Here is a code snippet of how I tried to achieve that:
model.grid_buy = Var(model.time_step, bounds=(0, max_value), initialize=0)
model.exceeded_peaks = Var(model.time_step)
model.fined_peak = Var()
PW_PTS = {}
for i in model.time_step:
PW_PTS[i] = [0, limit, max_value]
def f(model, i, x):
return 0 if x <= limit else x - limit
model.constraints = Piecewise(model.time_step, model.exceeded_peaks, model.grid_buy,
pw_pts=PW_PTS, pw_constr_type='EQ', pw_repn='DCC',
f_rule=f)
def peak_definition(model, i):
return model.fined_peak >= model.exceeded_peak[i]
model.peak_definition = Constraint(model.time_step, rule=peak_definition)
model.obj_1 = Objective(expr=model.grid_buy * prices, sense=minimize)
model.obj_2 = Objective(expr=model.grid_buy * prices + model.fined_peak * fine, sense=minimize)
obj_1 - objective function that considers only costs
obj_2 considers fine for peak power
The result of the optimization with the objective function 2 is worse if I consider the objective function 1 + max_value which is set to the recommended limit.

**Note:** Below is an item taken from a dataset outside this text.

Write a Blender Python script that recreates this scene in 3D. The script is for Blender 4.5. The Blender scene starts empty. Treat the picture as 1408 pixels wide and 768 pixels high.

In this solution the part grid_buy * prices is a little bit more expencive but because there is no fine in total it is much more cheaper.
It seems to me that in the optimization with obj_2, the fine is being considered incorrectly, but I'm unsure why. I'm using the solver 'scip'.
Do you have any ideas or suggestions? Thank you for any help.